There are still question marks around the fitness of veteran Sam Reid and Justin McInerney. The versatile ruckman has been named but remains in doubt after suffering an adductor (groin) injury last week. He was subbed out of the preliminary final.

Justin McInerney

(Photo by Matt King/AFL Photos/Getty Images)

Both players have been named in the side and will be given every chance to prove their fitness.

For Geelong, Higgins has been so close to playing in a Grand Final on several occasions throughout his career. Yet once again, he will miss out. And after moving from North Melbourne to pursue an elusive premiership, this one really hurts.

There have also been question marks around Max Holmes’ status after the electric wingman suffered a hamstring injury in last week’s preliminary final win.

Normally a hamstring recovery can take up to four weeks.

It will be an incredible achievement if he plays.

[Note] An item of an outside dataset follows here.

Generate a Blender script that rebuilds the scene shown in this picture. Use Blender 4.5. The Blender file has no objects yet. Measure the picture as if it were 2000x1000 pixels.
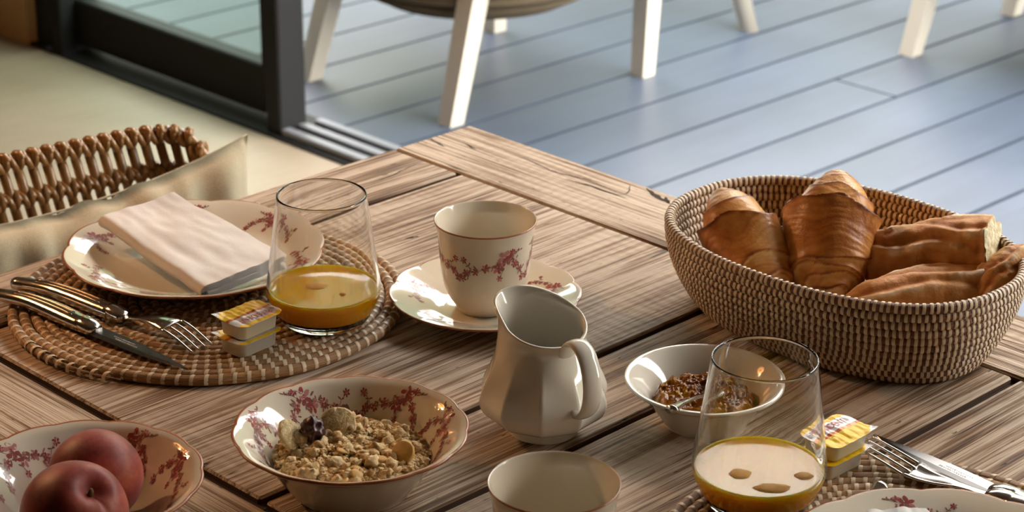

Holmes has been running as he desperately tries to prove his fitness.

The Cats have named him in the side and will give him every chance to prove his fitness.

Geelong coach Chris Scott says Holmes has shown improvement and had “given himself the best shot” at being selected. But a final decision had not yet been made. “He’s probably done what he’s needed to do from a physical point of view,” Scott told reporters on Friday.

“We haven’t absolutely made the decision yet,” the premiership coach said.

Emergencies Parfitt, O‘Connor, Menegola or Ceglar would be his replacement if Holmes isn’t deemed fit to play.
It will be a ripper Grand Final between the two best sides this year.

But whatever happens in Saturday’s Grand Final, spare a thought for the heartbreak some athletes endure.